Instruction:
Please write out the lines of the data exactly, beginning with the first and ending with the line containing "MAPROWS = map_rows(7);"; leave the pictures behind.

Data lines:
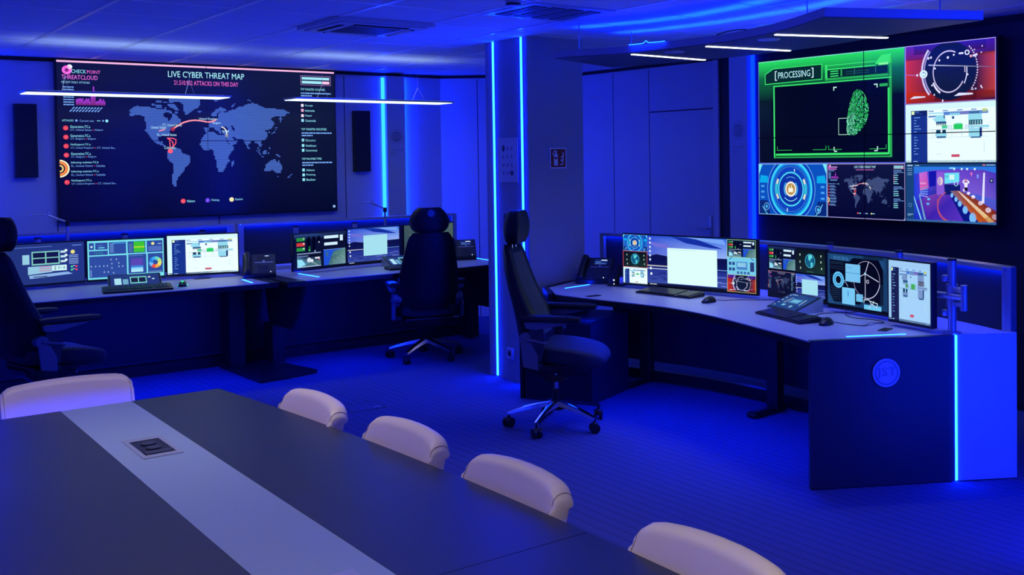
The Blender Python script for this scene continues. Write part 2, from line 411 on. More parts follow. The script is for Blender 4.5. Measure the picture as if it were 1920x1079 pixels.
def map_rows(step):
    runs = []; y = 100
    while y < 860:
        sp = []
        for k, poly in enumerate(LAND):
            xs = []
            n = len(poly)
            for i in range(n):
                x0, y0 = poly[i]; x1, y1 = poly[(i + 1) % n]
                if (y0 > y) != (y1 > y): xs.append(x0 + (x1 - x0) * (y - y0) / (y1 - y0))
            xs.sort(); sp += [[xs[i], xs[i + 1]] for i in range(0, len(xs) - 1, 2)]
        for hole in HOLES:
            xs = []; n = len(hole)
            for i in range(n):
                x0, y0 = hole[i]; x1, y1 = hole[(i + 1) % n]
                if (y0 > y) != (y1 > y): xs.append(x0 + (x1 - x0) * (y - y0) / (y1 - y0))
            xs.sort()
            for i in range(0, len(xs) - 1, 2):
                new = []
                for a, b in sp:
                    if b <= xs[i] or a >= xs[i + 1]: new.append([a, b]); continue
                    if a < xs[i]: new.append([a, xs[i]])
                    if b > xs[i + 1]: new.append([xs[i + 1], b])
                sp = new
        runs += [(round(a / 5) * 5, round(b / 5) * 5, y) for a, b in sp if b - a > 2]; y += step
    return runs
MAPROWS = map_rows(7); MAPROWS_COARSE = map_rows(14)

CY = (150, 235, 255); LB = (120, 170, 245)
def paint_threat(c, fine=True, dim=1.0):
    f = lambda col: tuple(v * dim for v in col)
    c.poly([(0, 0), (1, 0), (1, 1), (0, 1)], [f((14, 18, 60)), f((14, 22, 58)), f((2, 6, 40)), f((4, 4, 44))])
    c.up(); c.rect(0, 0, 1, .0115 if fine else .012, f((255, 190, 235)))
    hh = .0048 if fine else .0115
    for a, b, y in (MAPROWS if fine else MAPROWS_COARSE): c.rect(a / 1000, y / 1000 - hh / 2, b / 1000, y / 1000 + hh / 2, f((75, 112, 205)) if fine else f((66, 82, 128)))
    c.ring(.032, .060, .006, .0155, f((255, 110, 230)), 40, 400); c.disc(.041, .040, .0085, f((235, 250, 255)))
    c.line(.026, .056, .038, .064, .005, f((170, 20, 150)))
    if fine:
        c.text('CHECK', .046, .055, .092, .078, f(CY)); c.text('POINT', .095, .057, .138, .078, f((245, 110, 225)))
        c.text('THREATCLOUD', .015, .090, .129, .117, f((245, 120, 235)))
        c.text('RECENT DAILY ATTACKS', .015, .129, .103, .142, f((150, 215, 255)))
        c.text('LIVE CYBER THREAT MAP', .364, .040, .640, .080, f((175, 245, 255)))
        c.text('21.510.932 ATTACKS ON THIS DAY', .384, .100, .617, .130, f((250, 110, 210)))
    else:
        c.text('LIVE CYBER THREAT MAP', .364, .040, .640, .085, f((175, 225, 255))); c.words(.384, .115, .617, .012, f((220, 110, 200)))
        c.rect(.046, .055, .138, .075, f((200, 150, 225))); c.rect(.015, .093, .127, .112, f((220, 120, 220))); c.rect(.015, .13, .1, .14, f(LB))
    for i in range(8): c.words(.019, .166 + .0157 * i, .052, .007, f(LB))
    rnd = random.Random(5)
    for i in range(24):
        x = .058 + .0039 * i; h = .022 + rnd.random() * .022 + (.055 if 11 < i < 16 else 0) + (.03 if i == 14 else 0)
        c.poly([(x, .277 - h), (x + .0041, .277 - h), (x + .0041, .277), (x, .277)], [f((170, 60, 220))] * 2 + [f((120, 40, 110))] * 2)
    for r in range(2):
        for i in range(10): c.line(.046 + .0098 * i - r * .008, .302 + r * .017, .053 + .0098 * i - r * .008, .290 + r * .017, .0035, f(LB))
    if fine:
        c.text('ATTACKS', .013, .369, .049, .381, f(CY)); c.disc(.058, .375, .004, f(LB)); c.text('Current rate', .068, .369, .113, .382, f(LB))
    else: c.words(.013, .375, .113, .01, f(LB))
    c.rect(.123, .373, .134, .377, f(CY)); c.disc(.143, .375, .003, f(LB)); c.disc(.155, .375, .005, f(CY))
    names = ['Generation.TC.a', 'Generation.TC.a', 'NetSupport.TC.e', 'Generation.TC.a', 'Infecting website.TC.b', 'Infecting website.TC.a', 'NetSupport.TC.e']
    subs = ['CT, United States', 'CT, Belgium', 'CT, United Kingdom', 'CT, Belgium', 'FL, United States', 'FL, United States', 'CT, United Kingdom']
    dest = ['Belgium', 'Belgium', 'CT, United Sta...', 'Belgium', 'Colombia', 'Colombia', 'CT, United Sta...']
    for i in range(7):
        y = .422 + .0565 * i
        if i not in (4, 5): c.disc(.024, y, .0085, f((225, 60, 85))); c.ring(.024, y, .002, .0045, f((255, 120, 120)))
        w1 = .0055 * len(names[i]) * .62 + .012; w2 = .004 * len(subs[i])
        if fine:
            c.text(names[i], .038, y - .017, .038 + w1, y - .001, f(CY)); c.text(subs[i], .038, y + .005, .038 + w2, y + .019, f(LB))
            c.line(.041 + w2, y + .012, .046 + w2, y + .012, .0018, f((230, 80, 110))); c.text(dest[i], .049 + w2, y + .005, .049 + w2 + .0036 * len(dest[i]), y + .019, f(LB))
        else: c.words(.038, y - .01, .038 + w1, .01, f(LB)); c.words(.038, y + .012, .12, .01, f(LB))
    c.ring(.002, .675, .026, .031, f((255, 245, 200)), -88, 88); c.ring(.002, .675, .017, .025, f((250, 140, 60)), -88, 88); c.ring(.002, .675, .008, .013, f((245, 215, 120)), -88, 88)
    c.frame(.861, .033, .985, .101, .0015, f((190, 140, 210))); c.rect(.866, .044, .979, .062, f((165, 235, 250))); c.rect(.866, .071, .948, .09, f((165, 235, 250))); c.rect(.950, .071, .979, .091, f((255, 200, 235)))
    for y, t, x1 in ((.131, 'TOP TARGETED COUNTRIES', .96), (.416, 'TOP TARGETED INDUSTRIES', .964), (.628, 'TOP MALWARE TYPES', .941)):
        if fine: c.text(t, .860, y - .007, x1, y + .008, f(CY))
        else: c.words(.86, y, x1, .014, f(LB))
        c.words(.861, y + .028, .985, .009, f(LB)); c.words(.861, y + .046, .906, .009, f(LB))
    it = [('Mongolia', .209, .918, (240, 190, 235)), ('Georgia', .247, .909, (240, 235, 255)), ('Indonesia', .282, .916, (250, 180, 215)), ('Nepal', .320, .903, (250, 230, 245)), ('Guatemala', .354, .920, (150, 225, 255)),
          ('Education', .495, .918, CY), ('Healthcare', .533, .920, CY), ('Government', .567, .924, CY), ('Adware', .708, .911, CY), ('Phishing', .743, .914, CY), ('Banker', .777, .915, CY)]
    for t, y, x1, col in it:
        c.rect(.861, y - .010, .871, y + .010, f(col))
        if fine: c.text(t, .877, y - .007, x1, y + .009, f(CY))
        else: c.words(.877, y, x1, .013, f(CY))
    for x, t, col in ((.407, 'Malware', (240, 70, 85)), (.495, 'Phishing', (95, 60, 235)), (.583, 'Exploit', (235, 225, 150))):
        c.disc(x, .902, .0088, f(col)); c.ring(x, .902, .002, .0045, f(tuple(min(255, v + 60) for v in col)))
        if fine: c.text(t, x + .014, .895, x + .042, .912, f(CY))
        else: c.words(x + .014, .902, x + .042, .013, f(CY))
    c.disc(.990, .976, .0055, f((150, 195, 240)))
    c.up(); red = f((255, 95, 110)); pk = f((255, 150, 160))
    c.path([(.375, .423), (.388, .408), (.402, .391), (.416, .378), (.436, .367), (.455, .363), (.478, .366), (.500, .374), (.518, .371), (.532, .357)], .0055, pk)
    c.disc(.376, .424, .008, f((150, 30, 60))); c.line(.328, .437, .349, .426, .004, pk)
    c.disc(.366, .568, .009, red); c.path([(.355, .483), (.375, .484), (.387, .493), (.385, .52), (.373, .546)], .0035, red); c.path([(.357, .484), (.364, .493), (.366, .546)], .0035, red); c.path([(.360, .486), (.374, .505), (.377, .53), (.373, .546)], .0035, red)
    c.path([(.551, .405), (.562, .415), (.569, .434), (.570, .463)], .004, f((245, 240, 215))); c.frame(.565, .455, .575, .475, .002, f((170, 160, 90)))
    c.up()
    for t, x0, x1, y in (('United States', .301, .354, .413), ('CT, United States', .340, .408, .398), ('FL, United States', .322, .389, .462), ('United Kingdom', .470, .538, .354), ('Belgium', .520, .548, .381), ('Colombia', .345, .384, .546), ('Israel', .554, .578, .434)):
        if fine: c.text(t, x0, y - .009, x1, y + .009, f((190, 240, 255)))
        else: c.rect(x0, y - .006, x1, y + .006, f((210, 225, 245)))
    c.up(); return c

def paint_print(c):
    """green fingerprint analysis page"""
    g1 = (60, 230, 110); g2 = (40, 170, 80); dk = (2, 6, 26)
    c.rect(0, 0, 1, 1, (3, 9, 34)); c.up()
    c.grad(0, 0, 1, .17, (40, 225, 100), (12, 105, 60)); c.grad(0, .17, 1, .40, (12, 105, 60), (3, 9, 34)); c.grad(0, .40, .10, .72, (3, 26, 40), (3, 9, 34)); c.up()
    c.frame(0, 0, 1, 1, .004, (90, 110, 240)); c.rect(0, 0, 1, .008, (130, 240, 190))
    c.poly([(.05, .228), (.05, .125), (.115, .075), (.47, .075), (.47, .222)], g1); c.up()
    c.poly([(.056, .220), (.056, .130), (.117, .083), (.464, .083), (.464, .214)], (6, 40, 42)); c.up()
    c.text('[', .128, .103, .143, .196, (215, 250, 255)); c.text('PROCESSING', .152, .118, .386, .180, (190, 245, 255)); c.text(']', .394, .103, .409, .196, (215, 250, 255))
    # outer frame
    c.rect(.115, .245, .125, .945, g1); c.rect(.115, .935, .92, .948, g2); c.rect(.13, .905, .90, .925, g1); c.rect(.905, .06, .92, .945, g2)
    c.rect(.115, .245, .92, .256, g1); c.rect(.49, .09, .505, .235, g1); c.rect(.49, .215, .90, .235, g2); c.poly([(.82, .11), (.858, .048), (.918, .045), (.918, .125), (.82, .125)], g1)
    c.rect(.50, .095, .82, .103, g1); c.rect(.50, .130, .82, .140, g1); c.rect(.895, .34, .905, .92, g1); c.up()
    c.rect(.507, .142, .895, .212, (5, 36, 38)); c.rect(.125, .26, .895, .90, dk); c.up()
    for i in range(3): c.rect(.525, .15 + .022 * i, .58, .16 + .022 * i, g1)
    c.rect(.595, .145, .605, .205, g2); c.rect(.84, .118, .90, .135, (140, 250, 150)); c.words(.63, .17, .78, .006, (30, 90, 90)); c.words(.63, .19, .78, .006, (30, 90, 90))
    for x in (.685, .82): c.rect(x, .145, x + .003, .20, (60, 130, 130))
    for (x, y, dx, dy) in ((.548, .298, 1, 1), (.830, .298, -1, 1), (.548, .885, 1, -1), (.830, .885, -1, -1)):
        c.rect(min(x, x + dx * .02), y, max(x, x + dx * .02), y + .010, (200, 245, 235)); c.rect(x - .003, min(y, y + dy * .035), x + .003, max(y, y + dy * .035), (200, 245, 235))
    c.frame(.578, .588, .640, .742, .003, (170, 225, 200)); c.rect(.845, .300, .895, .325, g2)
    for a, b in ((.14, .25), (.40, .49), (.51, .60), (.78, .88)): c.rect(a, .87, b, .876, g2)
    for x in (.14, .49, .508, .882): c.rect(x, .835, x + .004, .876, g2)
    c.up()
    # the print itself: broken ridges in a tall leaning oval
    rnd = random.Random(3); cx, cy = .686, .545
    for k in range(1, 15):
        R = k / 14.0; n = int(16 + 46 * R)
        for i in range(n):
            if rnd.random() < .08: continue
            a = 2 * math.pi * (i + rnd.random() * .6) / n; b = a + 2 * math.pi / n * .8
            def pt(t, q):
                y = cy - .208 * q * math.sin(t); x = cx + .066 * q * math.cos(t) * (1 + .35 * math.cos(t + .3)) + (cy - y) * .10 + rnd.uniform(-.0015, .0015)
                return (x, y)
            br = rnd.random(); low = math.sin(a) < -.1 and math.cos(a) < .3
            col = (130, 255, 205) if (low and br > .3) or br > .86 else ((34, 170, 84) if br < .4 else (60, 228, 118))
            c.poly([pt(a, R), pt(b, R), pt(b, R - .045), pt(a, R - .045)], col)
    c.up()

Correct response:
The Blender Python script for this scene continues. Write part 2, from line 411 on. More parts follow. The script is for Blender 4.5. Measure the picture as if it were 1920x1079 pixels.
def map_rows(step):
    runs = []; y = 100
    while y < 860:
        sp = []
        for k, poly in enumerate(LAND):
            xs = []
            n = len(poly)
            for i in range(n):
                x0, y0 = poly[i]; x1, y1 = poly[(i + 1) % n]
                if (y0 > y) != (y1 > y): xs.append(x0 + (x1 - x0) * (y - y0) / (y1 - y0))
            xs.sort(); sp += [[xs[i], xs[i + 1]] for i in range(0, len(xs) - 1, 2)]
        for hole in HOLES:
            xs = []; n = len(hole)
            for i in range(n):
                x0, y0 = hole[i]; x1, y1 = hole[(i + 1) % n]
                if (y0 > y) != (y1 > y): xs.append(x0 + (x1 - x0) * (y - y0) / (y1 - y0))
            xs.sort()
            for i in range(0, len(xs) - 1, 2):
                new = []
                for a, b in sp:
                    if b <= xs[i] or a >= xs[i + 1]: new.append([a, b]); continue
                    if a < xs[i]: new.append([a, xs[i]])
                    if b > xs[i + 1]: new.append([xs[i + 1], b])
                sp = new
        runs += [(round(a / 5) * 5, round(b / 5) * 5, y) for a, b in sp if b - a > 2]; y += step
    return runs
MAPROWS = map_rows(7); MAPROWS_COARSE = map_rows(14)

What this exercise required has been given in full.